Mikesplaining: Why do people respect George Carlin?

Mikesplaining: Why do people respect George Carlin?

I have a serious question, and, dead serious, I’m not deliberately trying to provoke. 
Why do people respect George Carlin? -Brett F., Alberta

Carlin was the observational comic who set the mold for so many of today’s comics. Like this: “Honesty may be the best policy, but it’s important to remember that apparently, by elimination, dishonesty is the second-best policy. ” or “In America, anyone can become president. That’s the problem.” Not the absolutely most brilliant observations ever, nor the funniest. But enough of each for people to really appreciate it. His funny cynical twist was pretty ingenious at times.

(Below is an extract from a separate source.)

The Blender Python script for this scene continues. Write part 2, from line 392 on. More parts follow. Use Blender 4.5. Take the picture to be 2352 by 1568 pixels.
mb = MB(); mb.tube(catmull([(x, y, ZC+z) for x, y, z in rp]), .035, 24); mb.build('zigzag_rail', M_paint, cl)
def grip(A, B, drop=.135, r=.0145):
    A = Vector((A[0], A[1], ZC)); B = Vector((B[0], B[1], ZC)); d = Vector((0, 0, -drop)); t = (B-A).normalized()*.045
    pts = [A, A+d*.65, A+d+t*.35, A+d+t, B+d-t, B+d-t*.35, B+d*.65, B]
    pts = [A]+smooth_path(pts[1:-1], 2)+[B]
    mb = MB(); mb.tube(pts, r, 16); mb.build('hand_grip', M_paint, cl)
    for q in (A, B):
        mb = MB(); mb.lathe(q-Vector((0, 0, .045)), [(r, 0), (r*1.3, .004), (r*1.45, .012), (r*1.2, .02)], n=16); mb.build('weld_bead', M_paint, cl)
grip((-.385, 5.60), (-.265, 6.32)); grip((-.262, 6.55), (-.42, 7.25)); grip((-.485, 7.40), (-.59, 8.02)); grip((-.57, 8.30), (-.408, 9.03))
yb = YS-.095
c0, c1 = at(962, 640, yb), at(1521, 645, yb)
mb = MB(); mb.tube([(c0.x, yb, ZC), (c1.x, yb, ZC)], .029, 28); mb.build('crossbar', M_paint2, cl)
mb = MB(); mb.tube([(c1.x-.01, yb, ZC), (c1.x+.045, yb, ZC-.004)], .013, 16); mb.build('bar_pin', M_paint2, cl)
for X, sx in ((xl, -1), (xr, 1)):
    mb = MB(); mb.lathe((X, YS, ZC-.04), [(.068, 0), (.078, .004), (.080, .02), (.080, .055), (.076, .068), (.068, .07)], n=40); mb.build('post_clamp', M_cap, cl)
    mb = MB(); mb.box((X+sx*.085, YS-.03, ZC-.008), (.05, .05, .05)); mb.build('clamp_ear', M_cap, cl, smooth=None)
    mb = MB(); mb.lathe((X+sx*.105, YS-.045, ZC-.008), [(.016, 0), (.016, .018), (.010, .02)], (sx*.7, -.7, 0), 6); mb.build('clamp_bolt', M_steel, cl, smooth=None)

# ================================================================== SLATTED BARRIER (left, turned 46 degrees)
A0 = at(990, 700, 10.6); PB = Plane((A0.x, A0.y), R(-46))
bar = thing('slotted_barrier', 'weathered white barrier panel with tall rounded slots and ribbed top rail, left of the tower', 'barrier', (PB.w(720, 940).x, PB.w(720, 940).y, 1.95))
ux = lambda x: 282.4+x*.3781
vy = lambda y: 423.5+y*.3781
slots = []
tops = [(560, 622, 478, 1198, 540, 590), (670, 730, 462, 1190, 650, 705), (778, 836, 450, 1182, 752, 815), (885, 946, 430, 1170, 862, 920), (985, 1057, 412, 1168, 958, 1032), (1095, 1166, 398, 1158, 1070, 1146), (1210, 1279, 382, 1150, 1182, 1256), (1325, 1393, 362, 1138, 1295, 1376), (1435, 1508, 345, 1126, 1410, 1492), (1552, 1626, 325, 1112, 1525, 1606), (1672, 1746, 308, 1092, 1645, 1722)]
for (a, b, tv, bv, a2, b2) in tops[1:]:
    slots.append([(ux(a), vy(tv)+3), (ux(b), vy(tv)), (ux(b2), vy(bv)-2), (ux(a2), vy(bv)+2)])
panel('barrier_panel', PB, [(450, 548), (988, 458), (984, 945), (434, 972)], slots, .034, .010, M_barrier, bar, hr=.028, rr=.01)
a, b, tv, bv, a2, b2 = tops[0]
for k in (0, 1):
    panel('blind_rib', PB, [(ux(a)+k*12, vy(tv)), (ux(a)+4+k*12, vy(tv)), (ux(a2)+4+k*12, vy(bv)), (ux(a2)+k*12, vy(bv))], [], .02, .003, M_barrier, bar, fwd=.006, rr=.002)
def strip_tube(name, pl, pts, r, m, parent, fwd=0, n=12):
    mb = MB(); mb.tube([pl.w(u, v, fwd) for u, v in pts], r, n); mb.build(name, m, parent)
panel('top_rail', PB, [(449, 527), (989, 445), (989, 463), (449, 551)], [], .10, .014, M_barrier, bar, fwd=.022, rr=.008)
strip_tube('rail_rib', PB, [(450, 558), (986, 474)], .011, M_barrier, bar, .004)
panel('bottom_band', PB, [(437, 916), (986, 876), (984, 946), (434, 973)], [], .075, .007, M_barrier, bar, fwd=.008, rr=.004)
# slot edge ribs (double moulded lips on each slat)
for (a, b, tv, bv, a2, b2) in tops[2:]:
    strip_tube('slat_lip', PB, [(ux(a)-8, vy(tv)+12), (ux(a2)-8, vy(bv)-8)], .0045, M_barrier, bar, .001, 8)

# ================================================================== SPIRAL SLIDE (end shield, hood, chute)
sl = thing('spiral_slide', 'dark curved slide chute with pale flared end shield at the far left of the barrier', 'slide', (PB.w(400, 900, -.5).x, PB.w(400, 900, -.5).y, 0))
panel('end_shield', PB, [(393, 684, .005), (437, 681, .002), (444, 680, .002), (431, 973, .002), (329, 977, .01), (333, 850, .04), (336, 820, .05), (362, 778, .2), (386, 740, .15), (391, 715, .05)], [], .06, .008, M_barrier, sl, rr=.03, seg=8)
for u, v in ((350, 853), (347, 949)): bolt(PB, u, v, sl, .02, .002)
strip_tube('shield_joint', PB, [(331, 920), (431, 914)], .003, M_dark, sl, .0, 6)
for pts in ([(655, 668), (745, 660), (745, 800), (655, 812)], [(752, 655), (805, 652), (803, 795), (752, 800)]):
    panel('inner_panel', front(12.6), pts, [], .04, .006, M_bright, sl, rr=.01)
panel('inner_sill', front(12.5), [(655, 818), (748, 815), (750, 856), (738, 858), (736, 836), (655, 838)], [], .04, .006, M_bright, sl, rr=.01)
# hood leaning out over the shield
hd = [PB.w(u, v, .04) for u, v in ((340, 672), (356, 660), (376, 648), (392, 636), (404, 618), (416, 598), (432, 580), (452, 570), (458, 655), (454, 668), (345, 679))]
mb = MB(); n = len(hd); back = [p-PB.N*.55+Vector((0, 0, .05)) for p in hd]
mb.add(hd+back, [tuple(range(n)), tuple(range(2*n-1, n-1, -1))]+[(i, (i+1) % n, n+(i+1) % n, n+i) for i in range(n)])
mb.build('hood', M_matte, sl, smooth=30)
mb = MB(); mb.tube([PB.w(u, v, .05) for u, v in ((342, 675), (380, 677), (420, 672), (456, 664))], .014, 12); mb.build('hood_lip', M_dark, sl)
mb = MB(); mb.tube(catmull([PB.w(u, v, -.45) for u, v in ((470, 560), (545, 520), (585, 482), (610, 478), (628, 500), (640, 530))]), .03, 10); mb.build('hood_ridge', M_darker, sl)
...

“Don Ho can sign autographs 3.4 times faster than Efrem Zimbalist Jr.” In a post-Seinfeld world, this kind of off-kilter observation, which you have to think about for a second to get, doesn’t seem as hilarious as it did when nobody had heard anything like it before. And he summed up the mores of the counterculture extremely pithily, e.g. “If it requires a uniform, it’s a worthless endeavor.” “I never fucked a ten, but one night, I fucked five twos.” “Property is theft. Nobody ‘owns’ anything. When you die, it all stays here.”

I think he was the first mainstream comedian (Lenny Bruce being the first comedian, full stop) who a lot of people left his performances saying, “Hey, that guy was right.” Before him (and Bruce), you had Milton Berle and those guys. Totally different thing, they were entertainers, innocuous, not contentious social commentators. You might say Carlin restored comedy to it’s rightful job of challenging the status quo (and if you take issue with that description, think of the role of the court jesters in the middle ages, who were the only ones who could speak truth to the king. People think they’re being pithy by observing that we get our entertainment from news and our news from comedians nowadays, but truthfully, I think this is closer to how comedy has functioned throughout history than otherwise.)

Plus, I think the “Seven Dirty Words” sketch pretty much sealed Carlin’s legacy all by itself, because it was so transgressive for the time. I really think that’s the one that made him. Don’t forget, it was only 10 years earlier that Lenny Bruce was arrested for saying the word “cocksucker” on stage in one case, and for “schmuck” in another. You may not recall, a case stemming from a radio broadcast of the “Seven Dirty Words” sketch went all the way to the Supreme Court in the 70s, setting legal precedent that’s still in effect.

So any way you slice it, for better or worse, Carlin had a social impact that went beyond stand-up comedy.

BTW though I respect Carlin a great deal, I actually don’t find his stuff that funny myself. His very best stuff was great, but he was really inconsistent.

Also, must add: Lenny Bruce, not always the funniest guy, but a personal idol of mine. More than almost anyone else I revere, I think I could have been good friends with that guy.